"""

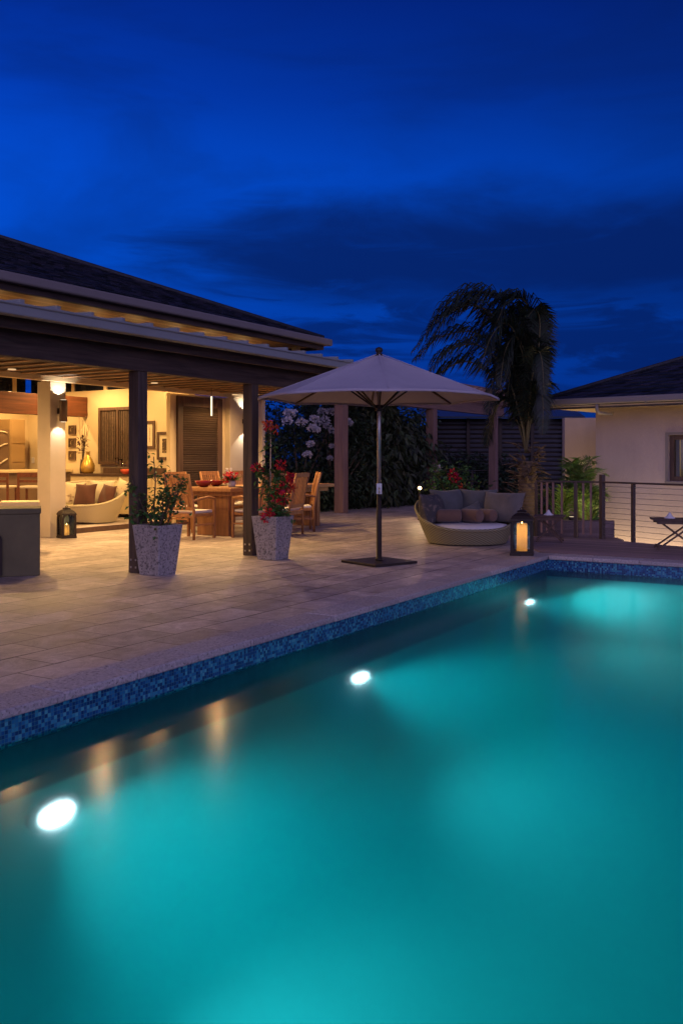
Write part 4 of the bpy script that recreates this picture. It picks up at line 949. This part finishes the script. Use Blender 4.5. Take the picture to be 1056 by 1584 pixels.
C3 = (A[0] + dirv.x*1.95, A[1] + dirv.y*1.95)
railing('cable_railing', 'bronze cable railing along the deck edge before the tan house', [A, E], .97, 10, [(A, .075, 1.10), (B, .055, .955), (C3, .055, .955), ((A[0]+dirv.x*3.2, A[1]+dirv.y*3.2), .055, .955), ((A[0]+dirv.x*4.4, A[1]+dirv.y*4.4), .055, .955)])
Lp = G(829, 829.5); K = (A[0] - .06, A[1])
pk = [W(q, 15.9) for q in (829, 839, 848, 857, 872)]
mid = [Lp[0] + (K[0]-Lp[0])*.64, Lp[1] + (K[1]-Lp[1])*.64]
railing('timber_railing', 'weathered railing with upright pickets between the palm and the dark corner post', [Lp, K], .97, 0, [(Lp, .05, .955), (mid, .055, .955)], 'picket railings', [(Lp[0] + (K[0]-Lp[0])*u, Lp[1] + (K[1]-Lp[1])*u) for u in (.09, .18, .28, .42, .76, .88)])
r3 = [(-12.92, 22.4), (-12.92, 33.5)]
railing('cable_railing', 'distant low railing behind the pergola posts', r3, .92, 7, [((-12.92, 22.4 + 1.6*i), .05, .905) for i in range(7)], postmat='bronze')
# little lamp near the daybed
p = W(649, 20.5); t = thing('garden_lamp', 'small bright bollard lamp behind the left end of the daybed', 'lamp', (p[0], p[1], 0))
zl = Z(755, 20.5); M().lathe([(.06, 0), (.03, .03), (.03, zl-.08), (.05, zl-.06)], 12).build('lamp_post', MT['blackmetal'], t); M().sphere((0, 0, zl), .04, 14, 10).build('lamp_globe', emat('garden_lamp_glow', (1, .66, .30), 10.), t); M().lathe([(.08, zl+.055), (0, zl+.09)], 12).build('lamp_cap', MT['blackmetal'], t)
lamp('POINT', 'garden_lamp_light', (p[0]+.0, p[1], zl + .0), 45, (1, .66, .32), .06)

# ------------------------------------------------------------------ pergola on the far terrace
pg = thing('pergola', 'weathered timber pergola on three posts on the far terrace', 'pergola', (-12.0, 25, 0))
for y in (19.8, 25.1, 30.1): M().box(-.13, .13, y-25-.13, y-25+.13, 0, 2.88).build('post', MT['pergpost'], pg, bevel=.01)
m = M(); m.box(-.09, .09, -6.2, 5.9, 2.881, 3.22); m.build('beam', MT['pergwood'], pg, bevel=.01)
m = M(); y = -6.0
while y < 6.2: m.box(-3.0, .45, y - .035, y + .035, 3.222, 3.70); y += .45
m.build('rafters', MT['pergwood'], pg)
m = M(); x = -2.9
while x < .45: m.box(x-.02, x+.02, -6.3, 6.6, 3.702, 3.76); x += .4
m.build('battens', MT['pergwood'], pg)

# ------------------------------------------------------------------ dark slatted pavilion
a = W(672, 38); yaw = TH
pv = thing('slatted_pavilion', 'dark pavilion with horizontal louvre slats beyond the terrace', 'pavilion', (a[0], a[1], 0), yaw)
wpv = (880-672)/F*38
M().box(-.1, wpv, .25, 3, -1.2, 3.05).build('wall', MT['blackmetal'], pv)
m = M(); z = .2
while z < 2.95: m.bar((0, .1, z), (wpv, .1, z), .03, .10, (0, -.5, .85)); z += .19
m.build('louvres', MT['slatdark'], pv)
for i in range(5): M().box(i*wpv/4.2, i*wpv/4.2+.14, 0, .22, -1.2, 3.05).build('post', MT['blackmetal'], pv)
m = M(); m.face([(-.6, -.6, 3.06), (wpv+.5, -.6, 3.06), (wpv+.5, 3.4, 4.0), (-.6, 3.4, 4.0)]); m.build('roof', MT['pavroof'], pv, solid=.08)

# ------------------------------------------------------------------ guest house on the right
hc = W(921, 19.0); hy = TH - R(40.9)
gh = thing('guest_house', 'tan rendered guest house with dark hipped roof on the right', 'house', (hc[0], hc[1], 0), hy)
ov = .785; zg = Z(619.5, 18.92); zs_ = zg - .10
wx0, wx1 = 1.30, 2.9    # window along the wall (refined below)
# find local x where px=1032 on the wall
def wall_x(px):
    k = (px - HX)/F; ax, ad = cos(R(-40.9)), sin(R(-40.9)); rx0 = (921-HX)/F*19
    return (k*19 - rx0)/(ax - k*ad)
wx0 = wall_x(1033.5); wx1 = wx0 + 1.5; dwn = 19 + wx0*sin(R(-40.9)); wz1 = Z(673, dwn); wz0 = Z(744, dwn)
m = M(); m.box(0, wx0, 0, .25, -1.25, zs_); m.box(wx1, 9, 0, .25, -1.25, zs_); m.box(wx0, wx1, 0, .25, -1.25, wz0); m.box(wx0, wx1, 0, .25, wz1, zs_); m.box(0, .25, .25, 8, -1.25, zs_)
m.build('wall', MT['house2'], gh)
m = M(); fw = .09
for (x0, x1, z0, z1) in ((wx0, wx0+fw, wz0, wz1), (wx1-fw, wx1, wz0, wz1), (wx0+fw, wx1-fw, wz0, wz0+fw), (wx0+fw, wx1-fw, wz1-fw, wz1), ((wx0+wx1)/2-.04, (wx0+wx1)/2+.04, wz0+fw, wz1-fw)): m.box(x0, x1, .06, .16, z0, z1)
gw = m.build('window', MT['frame'], gh, bevel=.006)
M().box(wx0+fw, wx1-fw, .10, .112, wz0+fw, wz1-fw).build('pane', MT['glass'], gw)
m = M(); x = wx0 + .1
pts = []
while x < wx1 - .1: pts.append((x, .30 + .03*sin(x*55))); x += .012
for q in range(len(pts)-1): m.face([(pts[q][0], pts[q][1], wz0), (pts[q+1][0], pts[q+1][1], wz0), (pts[q+1][0], pts[q+1][1], wz1), (pts[q][0], pts[q][1], wz1)], True)
m.build('curtain', MT['curtain'], gw)
M().box(wx0-.06, wx1+.06, -.05, .06, wz0-.07, wz0-.003).build('sill', MT['gutter'], gw, bevel=.006)
m = M(); m.box(wx0-.06, wx0-.003, -.012, -.001, wz0, wz1+.055); m.box(wx0-.003, wx1+.06, -.012, -.001, wz1+.003, wz1+.055); m.build('reveal_trim', MT['gutter'], gw)
M().box(wx0+.05, wx1+.6, 1.6, 1.7, -.2, 2.4).build('back_panel', MT['cream'], gh)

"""

JOB:
Quote every line word for word and keep the images out of the copy.

SOLUTION TO THE PROBLEM:
Write part 4 of the bpy script that recreates this picture. It picks up at line 949. This part finishes the script. Use Blender 4.5. Take the picture to be 1056 by 1584 pixels.
C3 = (A[0] + dirv.x*1.95, A[1] + dirv.y*1.95)
railing('cable_railing', 'bronze cable railing along the deck edge before the tan house', [A, E], .97, 10, [(A, .075, 1.10), (B, .055, .955), (C3, .055, .955), ((A[0]+dirv.x*3.2, A[1]+dirv.y*3.2), .055, .955), ((A[0]+dirv.x*4.4, A[1]+dirv.y*4.4), .055, .955)])
Lp = G(829, 829.5); K = (A[0] - .06, A[1])
pk = [W(q, 15.9) for q in (829, 839, 848, 857, 872)]
mid = [Lp[0] + (K[0]-Lp[0])*.64, Lp[1] + (K[1]-Lp[1])*.64]
railing('timber_railing', 'weathered railing with upright pickets between the palm and the dark corner post', [Lp, K], .97, 0, [(Lp, .05, .955), (mid, .055, .955)], 'picket railings', [(Lp[0] + (K[0]-Lp[0])*u, Lp[1] + (K[1]-Lp[1])*u) for u in (.09, .18, .28, .42, .76, .88)])
r3 = [(-12.92, 22.4), (-12.92, 33.5)]
railing('cable_railing', 'distant low railing behind the pergola posts', r3, .92, 7, [((-12.92, 22.4 + 1.6*i), .05, .905) for i in range(7)], postmat='bronze')
# little lamp near the daybed
p = W(649, 20.5); t = thing('garden_lamp', 'small bright bollard lamp behind the left end of the daybed', 'lamp', (p[0], p[1], 0))
zl = Z(755, 20.5); M().lathe([(.06, 0), (.03, .03), (.03, zl-.08), (.05, zl-.06)], 12).build('lamp_post', MT['blackmetal'], t); M().sphere((0, 0, zl), .04, 14, 10).build('lamp_globe', emat('garden_lamp_glow', (1, .66, .30), 10.), t); M().lathe([(.08, zl+.055), (0, zl+.09)], 12).build('lamp_cap', MT['blackmetal'], t)
lamp('POINT', 'garden_lamp_light', (p[0]+.0, p[1], zl + .0), 45, (1, .66, .32), .06)

# ------------------------------------------------------------------ pergola on the far terrace
pg = thing('pergola', 'weathered timber pergola on three posts on the far terrace', 'pergola', (-12.0, 25, 0))
for y in (19.8, 25.1, 30.1): M().box(-.13, .13, y-25-.13, y-25+.13, 0, 2.88).build('post', MT['pergpost'], pg, bevel=.01)
m = M(); m.box(-.09, .09, -6.2, 5.9, 2.881, 3.22); m.build('beam', MT['pergwood'], pg, bevel=.01)
m = M(); y = -6.0
while y < 6.2: m.box(-3.0, .45, y - .035, y + .035, 3.222, 3.70); y += .45
m.build('rafters', MT['pergwood'], pg)
m = M(); x = -2.9
while x < .45: m.box(x-.02, x+.02, -6.3, 6.6, 3.702, 3.76); x += .4
m.build('battens', MT['pergwood'], pg)

# ------------------------------------------------------------------ dark slatted pavilion
a = W(672, 38); yaw = TH
pv = thing('slatted_pavilion', 'dark pavilion with horizontal louvre slats beyond the terrace', 'pavilion', (a[0], a[1], 0), yaw)
wpv = (880-672)/F*38
M().box(-.1, wpv, .25, 3, -1.2, 3.05).build('wall', MT['blackmetal'], pv)
m = M(); z = .2
while z < 2.95: m.bar((0, .1, z), (wpv, .1, z), .03, .10, (0, -.5, .85)); z += .19
m.build('louvres', MT['slatdark'], pv)
for i in range(5): M().box(i*wpv/4.2, i*wpv/4.2+.14, 0, .22, -1.2, 3.05).build('post', MT['blackmetal'], pv)
m = M(); m.face([(-.6, -.6, 3.06), (wpv+.5, -.6, 3.06), (wpv+.5, 3.4, 4.0), (-.6, 3.4, 4.0)]); m.build('roof', MT['pavroof'], pv, solid=.08)

# ------------------------------------------------------------------ guest house on the right
hc = W(921, 19.0); hy = TH - R(40.9)
gh = thing('guest_house', 'tan rendered guest house with dark hipped roof on the right', 'house', (hc[0], hc[1], 0), hy)
ov = .785; zg = Z(619.5, 18.92); zs_ = zg - .10
wx0, wx1 = 1.30, 2.9    # window along the wall (refined below)
# find local x where px=1032 on the wall
def wall_x(px):
    k = (px - HX)/F; ax, ad = cos(R(-40.9)), sin(R(-40.9)); rx0 = (921-HX)/F*19
    return (k*19 - rx0)/(ax - k*ad)
wx0 = wall_x(1033.5); wx1 = wx0 + 1.5; dwn = 19 + wx0*sin(R(-40.9)); wz1 = Z(673, dwn); wz0 = Z(744, dwn)
m = M(); m.box(0, wx0, 0, .25, -1.25, zs_); m.box(wx1, 9, 0, .25, -1.25, zs_); m.box(wx0, wx1, 0, .25, -1.25, wz0); m.box(wx0, wx1, 0, .25, wz1, zs_); m.box(0, .25, .25, 8, -1.25, zs_)
m.build('wall', MT['house2'], gh)
m = M(); fw = .09
for (x0, x1, z0, z1) in ((wx0, wx0+fw, wz0, wz1), (wx1-fw, wx1, wz0, wz1), (wx0+fw, wx1-fw, wz0, wz0+fw), (wx0+fw, wx1-fw, wz1-fw, wz1), ((wx0+wx1)/2-.04, (wx0+wx1)/2+.04, wz0+fw, wz1-fw)): m.box(x0, x1, .06, .16, z0, z1)
gw = m.build('window', MT['frame'], gh, bevel=.006)
M().box(wx0+fw, wx1-fw, .10, .112, wz0+fw, wz1-fw).build('pane', MT['glass'], gw)
m = M(); x = wx0 + .1
pts = []
while x < wx1 - .1: pts.append((x, .30 + .03*sin(x*55))); x += .012
for q in range(len(pts)-1): m.face([(pts[q][0], pts[q][1], wz0), (pts[q+1][0], pts[q+1][1], wz0), (pts[q+1][0], pts[q+1][1], wz1), (pts[q][0], pts[q][1], wz1)], True)
m.build('curtain', MT['curtain'], gw)
M().box(wx0-.06, wx1+.06, -.05, .06, wz0-.07, wz0-.003).build('sill', MT['gutter'], gw, bevel=.006)
m = M(); m.box(wx0-.06, wx0-.003, -.012, -.001, wz0, wz1+.055); m.box(wx0-.003, wx1+.06, -.012, -.001, wz1+.003, wz1+.055); m.build('reveal_trim', MT['gutter'], gw)
M().box(wx0+.05, wx1+.6, 1.6, 1.7, -.2, 2.4).build('back_panel', MT['cream'], gh)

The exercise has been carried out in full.